### Items from a data source
########################################
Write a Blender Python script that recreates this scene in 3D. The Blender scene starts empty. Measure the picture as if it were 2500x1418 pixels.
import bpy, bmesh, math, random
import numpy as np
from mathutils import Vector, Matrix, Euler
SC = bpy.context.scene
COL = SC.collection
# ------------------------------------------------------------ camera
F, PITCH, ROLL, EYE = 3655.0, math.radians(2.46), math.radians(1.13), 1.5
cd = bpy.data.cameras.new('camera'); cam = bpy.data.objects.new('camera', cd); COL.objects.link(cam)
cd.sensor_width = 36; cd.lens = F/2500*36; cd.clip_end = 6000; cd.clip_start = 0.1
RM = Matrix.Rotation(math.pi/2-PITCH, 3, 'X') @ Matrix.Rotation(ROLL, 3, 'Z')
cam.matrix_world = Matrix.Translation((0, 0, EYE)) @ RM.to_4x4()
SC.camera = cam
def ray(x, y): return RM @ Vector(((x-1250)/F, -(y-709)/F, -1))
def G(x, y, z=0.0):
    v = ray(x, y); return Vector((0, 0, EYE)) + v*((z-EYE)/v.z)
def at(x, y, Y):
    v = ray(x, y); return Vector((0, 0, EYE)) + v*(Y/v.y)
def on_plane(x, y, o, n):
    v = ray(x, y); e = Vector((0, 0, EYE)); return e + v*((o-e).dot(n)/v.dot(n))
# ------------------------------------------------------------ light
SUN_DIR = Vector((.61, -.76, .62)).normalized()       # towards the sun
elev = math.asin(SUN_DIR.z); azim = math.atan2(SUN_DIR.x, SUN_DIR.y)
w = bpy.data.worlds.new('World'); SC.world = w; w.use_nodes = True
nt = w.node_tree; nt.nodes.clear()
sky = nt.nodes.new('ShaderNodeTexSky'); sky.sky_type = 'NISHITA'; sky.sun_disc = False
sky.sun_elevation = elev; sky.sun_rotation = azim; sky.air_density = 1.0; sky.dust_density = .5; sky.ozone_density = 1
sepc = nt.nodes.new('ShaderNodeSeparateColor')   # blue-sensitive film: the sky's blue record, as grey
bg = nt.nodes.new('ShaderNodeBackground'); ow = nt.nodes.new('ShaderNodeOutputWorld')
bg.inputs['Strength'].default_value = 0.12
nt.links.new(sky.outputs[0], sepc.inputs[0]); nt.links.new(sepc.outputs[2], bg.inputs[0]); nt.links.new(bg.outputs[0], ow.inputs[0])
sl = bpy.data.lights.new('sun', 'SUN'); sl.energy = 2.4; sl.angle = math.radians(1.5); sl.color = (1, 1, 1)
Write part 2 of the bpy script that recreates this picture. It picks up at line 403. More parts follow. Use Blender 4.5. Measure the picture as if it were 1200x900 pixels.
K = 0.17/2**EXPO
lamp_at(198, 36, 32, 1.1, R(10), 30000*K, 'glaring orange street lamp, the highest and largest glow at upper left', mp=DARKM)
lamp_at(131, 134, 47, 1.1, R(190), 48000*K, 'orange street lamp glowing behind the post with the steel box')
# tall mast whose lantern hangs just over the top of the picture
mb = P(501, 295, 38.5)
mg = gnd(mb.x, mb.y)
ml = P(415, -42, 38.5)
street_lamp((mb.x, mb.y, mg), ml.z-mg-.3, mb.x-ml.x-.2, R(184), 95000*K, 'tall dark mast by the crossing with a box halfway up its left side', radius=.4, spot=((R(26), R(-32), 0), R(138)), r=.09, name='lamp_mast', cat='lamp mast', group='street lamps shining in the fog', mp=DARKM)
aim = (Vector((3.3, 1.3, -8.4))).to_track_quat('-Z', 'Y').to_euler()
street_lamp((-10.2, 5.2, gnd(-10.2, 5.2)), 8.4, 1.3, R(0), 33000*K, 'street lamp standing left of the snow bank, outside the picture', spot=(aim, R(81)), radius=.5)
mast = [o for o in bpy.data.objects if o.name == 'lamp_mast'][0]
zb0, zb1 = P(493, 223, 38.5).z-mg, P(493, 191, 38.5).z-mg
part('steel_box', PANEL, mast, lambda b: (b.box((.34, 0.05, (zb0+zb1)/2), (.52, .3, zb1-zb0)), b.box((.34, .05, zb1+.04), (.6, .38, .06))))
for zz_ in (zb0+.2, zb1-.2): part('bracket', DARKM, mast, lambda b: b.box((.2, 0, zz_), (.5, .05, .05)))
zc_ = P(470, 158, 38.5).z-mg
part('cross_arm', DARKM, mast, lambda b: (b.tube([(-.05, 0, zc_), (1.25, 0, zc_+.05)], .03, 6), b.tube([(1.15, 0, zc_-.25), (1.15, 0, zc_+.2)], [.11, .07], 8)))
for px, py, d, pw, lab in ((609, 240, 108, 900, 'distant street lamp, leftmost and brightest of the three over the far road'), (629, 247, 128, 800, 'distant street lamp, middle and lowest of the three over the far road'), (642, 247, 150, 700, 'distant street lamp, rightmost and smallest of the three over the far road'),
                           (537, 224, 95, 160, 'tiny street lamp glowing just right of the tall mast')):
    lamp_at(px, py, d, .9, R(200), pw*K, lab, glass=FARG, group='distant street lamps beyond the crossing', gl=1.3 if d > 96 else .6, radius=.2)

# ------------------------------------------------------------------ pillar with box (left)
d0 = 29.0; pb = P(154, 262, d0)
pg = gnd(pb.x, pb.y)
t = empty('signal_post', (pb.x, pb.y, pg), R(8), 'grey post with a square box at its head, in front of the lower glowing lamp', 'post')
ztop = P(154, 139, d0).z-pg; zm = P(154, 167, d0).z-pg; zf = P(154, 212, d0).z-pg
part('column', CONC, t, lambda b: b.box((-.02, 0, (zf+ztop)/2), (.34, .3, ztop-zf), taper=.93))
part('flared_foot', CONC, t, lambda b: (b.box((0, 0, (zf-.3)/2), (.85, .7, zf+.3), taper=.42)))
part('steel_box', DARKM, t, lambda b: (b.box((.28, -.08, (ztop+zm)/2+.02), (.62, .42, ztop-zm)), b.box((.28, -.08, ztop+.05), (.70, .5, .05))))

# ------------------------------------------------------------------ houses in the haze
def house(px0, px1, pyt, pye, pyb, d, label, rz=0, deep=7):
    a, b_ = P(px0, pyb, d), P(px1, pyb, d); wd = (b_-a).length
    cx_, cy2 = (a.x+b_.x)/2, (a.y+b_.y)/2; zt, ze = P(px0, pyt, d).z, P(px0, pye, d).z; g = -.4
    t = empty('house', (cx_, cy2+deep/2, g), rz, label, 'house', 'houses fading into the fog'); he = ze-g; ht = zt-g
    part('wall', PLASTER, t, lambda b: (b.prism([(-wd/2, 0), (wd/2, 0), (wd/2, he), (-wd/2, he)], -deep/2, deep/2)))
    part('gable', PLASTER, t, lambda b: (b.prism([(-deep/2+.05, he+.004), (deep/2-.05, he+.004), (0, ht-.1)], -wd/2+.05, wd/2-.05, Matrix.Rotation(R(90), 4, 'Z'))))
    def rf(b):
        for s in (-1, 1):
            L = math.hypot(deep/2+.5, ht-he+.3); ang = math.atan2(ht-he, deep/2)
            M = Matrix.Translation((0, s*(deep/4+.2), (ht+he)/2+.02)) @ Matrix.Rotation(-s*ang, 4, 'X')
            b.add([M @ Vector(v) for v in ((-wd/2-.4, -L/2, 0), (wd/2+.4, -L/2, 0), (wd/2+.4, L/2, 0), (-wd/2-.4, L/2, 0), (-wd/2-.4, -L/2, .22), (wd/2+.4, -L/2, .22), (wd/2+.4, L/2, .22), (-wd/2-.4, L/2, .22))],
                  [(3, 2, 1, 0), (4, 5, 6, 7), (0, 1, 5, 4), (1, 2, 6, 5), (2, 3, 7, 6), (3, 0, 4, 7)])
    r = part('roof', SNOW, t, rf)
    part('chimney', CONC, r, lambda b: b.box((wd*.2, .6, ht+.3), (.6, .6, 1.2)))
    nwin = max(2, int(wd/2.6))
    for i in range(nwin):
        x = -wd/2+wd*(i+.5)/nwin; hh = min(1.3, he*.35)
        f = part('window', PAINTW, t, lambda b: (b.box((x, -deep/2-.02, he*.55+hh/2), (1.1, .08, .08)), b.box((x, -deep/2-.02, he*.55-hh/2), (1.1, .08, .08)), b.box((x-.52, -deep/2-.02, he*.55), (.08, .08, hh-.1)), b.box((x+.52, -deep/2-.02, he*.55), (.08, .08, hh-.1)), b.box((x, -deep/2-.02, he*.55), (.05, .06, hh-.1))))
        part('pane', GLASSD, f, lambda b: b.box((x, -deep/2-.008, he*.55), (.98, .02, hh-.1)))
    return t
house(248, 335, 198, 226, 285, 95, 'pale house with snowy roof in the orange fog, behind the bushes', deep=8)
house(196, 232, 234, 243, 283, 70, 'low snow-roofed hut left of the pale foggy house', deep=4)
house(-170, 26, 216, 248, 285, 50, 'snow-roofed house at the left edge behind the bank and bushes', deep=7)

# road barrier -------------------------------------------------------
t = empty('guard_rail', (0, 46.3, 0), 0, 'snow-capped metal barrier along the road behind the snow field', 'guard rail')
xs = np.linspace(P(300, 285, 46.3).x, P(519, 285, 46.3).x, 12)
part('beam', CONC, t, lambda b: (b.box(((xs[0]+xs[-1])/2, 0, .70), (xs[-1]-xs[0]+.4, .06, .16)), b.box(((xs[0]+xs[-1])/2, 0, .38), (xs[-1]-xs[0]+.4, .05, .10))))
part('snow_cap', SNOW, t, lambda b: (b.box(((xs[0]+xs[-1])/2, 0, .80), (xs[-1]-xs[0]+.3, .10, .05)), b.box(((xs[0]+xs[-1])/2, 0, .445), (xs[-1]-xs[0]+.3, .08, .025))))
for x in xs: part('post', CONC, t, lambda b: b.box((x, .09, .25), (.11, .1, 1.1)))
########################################
### What you are asked to do
Above are the entries. Output exactly the lines beginning with the line that has "Write part 2" and ending with the line that has "else .6, radius=.2)".

### Task response
Write part 2 of the bpy script that recreates this picture. It picks up at line 403. More parts follow. Use Blender 4.5. Measure the picture as if it were 1200x900 pixels.
K = 0.17/2**EXPO
lamp_at(198, 36, 32, 1.1, R(10), 30000*K, 'glaring orange street lamp, the highest and largest glow at upper left', mp=DARKM)
lamp_at(131, 134, 47, 1.1, R(190), 48000*K, 'orange street lamp glowing behind the post with the steel box')
# tall mast whose lantern hangs just over the top of the picture
mb = P(501, 295, 38.5)
mg = gnd(mb.x, mb.y)
ml = P(415, -42, 38.5)
street_lamp((mb.x, mb.y, mg), ml.z-mg-.3, mb.x-ml.x-.2, R(184), 95000*K, 'tall dark mast by the crossing with a box halfway up its left side', radius=.4, spot=((R(26), R(-32), 0), R(138)), r=.09, name='lamp_mast', cat='lamp mast', group='street lamps shining in the fog', mp=DARKM)
aim = (Vector((3.3, 1.3, -8.4))).to_track_quat('-Z', 'Y').to_euler()
street_lamp((-10.2, 5.2, gnd(-10.2, 5.2)), 8.4, 1.3, R(0), 33000*K, 'street lamp standing left of the snow bank, outside the picture', spot=(aim, R(81)), radius=.5)
mast = [o for o in bpy.data.objects if o.name == 'lamp_mast'][0]
zb0, zb1 = P(493, 223, 38.5).z-mg, P(493, 191, 38.5).z-mg
part('steel_box', PANEL, mast, lambda b: (b.box((.34, 0.05, (zb0+zb1)/2), (.52, .3, zb1-zb0)), b.box((.34, .05, zb1+.04), (.6, .38, .06))))
for zz_ in (zb0+.2, zb1-.2): part('bracket', DARKM, mast, lambda b: b.box((.2, 0, zz_), (.5, .05, .05)))
zc_ = P(470, 158, 38.5).z-mg
part('cross_arm', DARKM, mast, lambda b: (b.tube([(-.05, 0, zc_), (1.25, 0, zc_+.05)], .03, 6), b.tube([(1.15, 0, zc_-.25), (1.15, 0, zc_+.2)], [.11, .07], 8)))
for px, py, d, pw, lab in ((609, 240, 108, 900, 'distant street lamp, leftmost and brightest of the three over the far road'), (629, 247, 128, 800, 'distant street lamp, middle and lowest of the three over the far road'), (642, 247, 150, 700, 'distant street lamp, rightmost and smallest of the three over the far road'),
                           (537, 224, 95, 160, 'tiny street lamp glowing just right of the tall mast')):
    lamp_at(px, py, d, .9, R(200), pw*K, lab, glass=FARG, group='distant street lamps beyond the crossing', gl=1.3 if d > 96 else .6, radius=.2)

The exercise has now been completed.